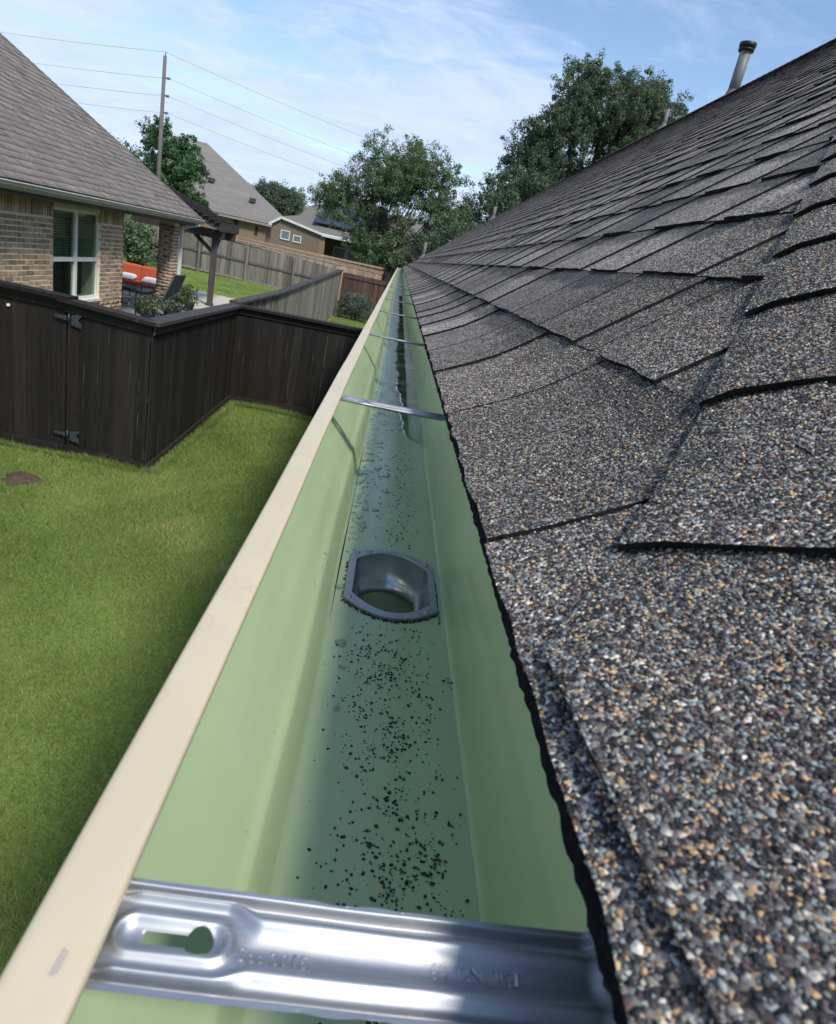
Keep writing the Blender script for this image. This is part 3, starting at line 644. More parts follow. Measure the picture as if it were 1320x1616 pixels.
# raised mineral granules on the nearest shingles (too fine to count)
def scatter_granules():
    T = []; 
    for me, mw in near_meshes:
        at_ = me.attributes.get('tone'); mw3 = mw
        me.calc_loop_triangles()
        for lt in me.loop_triangles:
            if me.polygons[lt.polygon_index].material_index != 0: continue
            a_, b_, c_ = (mw3 @ me.vertices[i].co for i in lt.vertices)
            tn = at_.data[lt.polygon_index].value if at_ else .5
            T.append((*a_, *b_, *c_, tn))
    T = np.array(T); A, B, C = T[:, 0:3], T[:, 3:6], T[:, 6:9]
    area = np.linalg.norm(np.cross(B - A, C - A), axis=1) / 2
    DENS = 420000
    cnt = rng.poisson(np.minimum(area * DENS, 60000))
    ii = np.repeat(np.arange(len(T)), cnt)
    r1, r2 = rng.random(len(ii)), rng.random(len(ii)); fl = r1 + r2 > 1; r1[fl] = 1 - r1[fl]; r2[fl] = 1 - r2[fl]
    pts = A[ii] + (B - A)[ii] * r1[:, None] + (C - A)[ii] * r2[:, None]
    d = np.linalg.norm(pts - np.array([0, 0, EYE]), axis=1)
    rel = pts - np.array([0, 0, EYE]); cz = rel @ np.array(R[2]); cx = rel @ np.array(R[0]) / cz; cy = rel @ np.array(R[1]) / cz
    keep = (cz > .05) & (np.abs(cx) < .72) & (np.abs(cy) < .86) & (rng.random(len(d)) < np.clip((1.02 - d) / .5, 0, 1))
    # under-lap parts are hidden: keep only granules that are on top (first course surface test by height)
    pts = pts[keep]; ii = ii[keep]; tn = T[ii, 9]; nrm = np.cross(B - A, C - A)[ii]; nrm /= np.linalg.norm(nrm, axis=1)[:, None]
    nrm *= np.sign(nrm[:, 2:3])
    n_ = len(pts)
    base = np.array([(1, 0, 0), (-1, 0, 0), (0, 1, 0), (0, -1, 0), (0, 0, 1), (0, 0, -1)], float)
    fc = np.array([(0, 2, 4), (2, 1, 4), (1, 3, 4), (3, 0, 4), (2, 0, 5), (1, 2, 5), (3, 1, 5), (0, 3, 5)])
    size = rng.uniform(.00045, .00095, n_) * np.where(rng.random(n_) < .12, 1.35, 1)
    V = base[None] * (rng.uniform(.65, 1.25, (n_, 6, 1))) * np.stack([size * rng.uniform(.8, 1.5, n_), size, size * .75], 1)[:, None, :]
    V += rng.normal(0, .12, V.shape) * size[:, None, None]
    q = rng.normal(size=(n_, 3)); t1 = np.cross(nrm, q); t1 /= np.linalg.norm(t1, axis=1)[:, None]; t2 = np.cross(nrm, t1)
    Wd = V[:, :, 0:1] * t1[:, None] + V[:, :, 1:2] * t2[:, None] + V[:, :, 2:3] * nrm[:, None] + (pts + nrm * (size * .25)[:, None])[:, None]
    Fc = (fc[None] + (np.arange(n_) * 6)[:, None, None]).reshape(-1, 3)
    pal = np.array([(.016, .016, .019), (.035, .034, .038), (.085, .08, .082), (.15, .145, .14), (.17, .205, .22), (.26, .31, .31), (.075, .04, .035), (.40, .27, .15), (.46, .42, .36), (.30, .25, .20)])
    pr = np.array([.17, .20, .18, .12, .09, .045, .055, .065, .035, .04]); pr /= pr.sum()
    colr = np.array([1.20, 1.16, 1.10]) * pal[rng.choice(len(pal), n_, p=pr)] * rng.uniform(.75, 1.25, (n_, 1)) * (0.72 + .5 * tn)[:, None]
    cf = np.repeat(np.concatenate([colr, np.ones((n_, 1))], 1), 8, axis=0)
    me = np_mesh('granules', Wd.reshape(-1, 3), Fc, M['granule'], attr=cf)
    o = link('granules', me, house); o['kind'] = 'stuff'
    return n_
print('granules', scatter_granules())

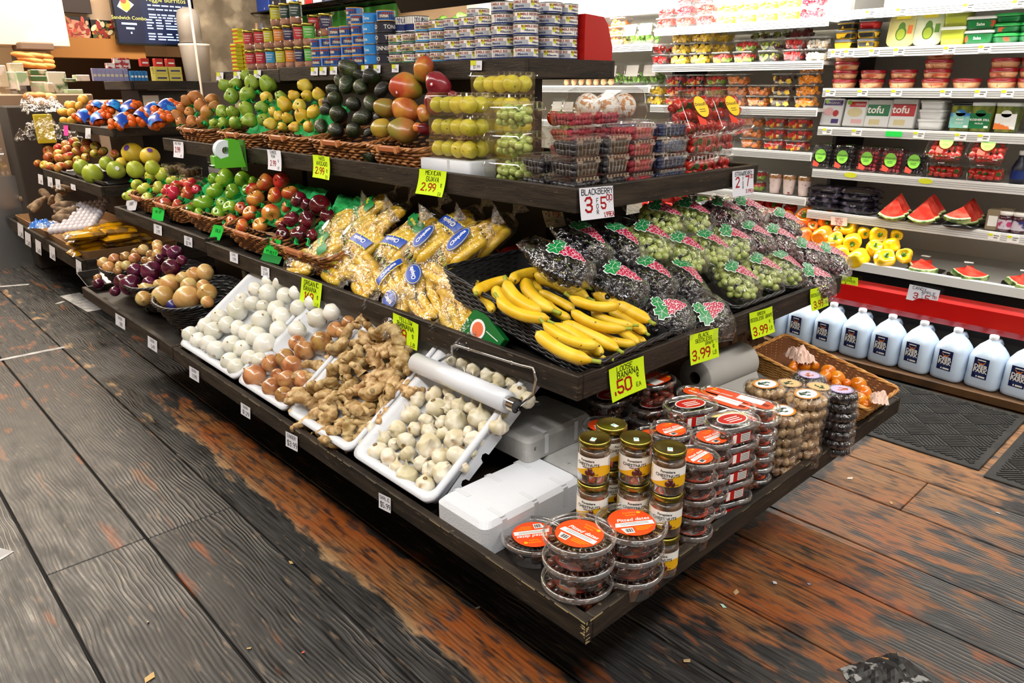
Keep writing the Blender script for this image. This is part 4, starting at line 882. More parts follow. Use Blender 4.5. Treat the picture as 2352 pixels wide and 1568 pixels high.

◇ ◇ ◇ ◇ ◇ ◇ ◇

*Requirements*:
Copy each line above where the string "This" occurs.

*Response to the task*:
Keep writing the Blender script for this image. This is part 3, starting at line 644. More parts follow. Measure the picture as if it were 1320x1616 pixels.
Keep writing the Blender script for this image. This is part 4, starting at line 882. More parts follow. Use Blender 4.5. Treat the picture as 2352 pixels wide and 1568 pixels high.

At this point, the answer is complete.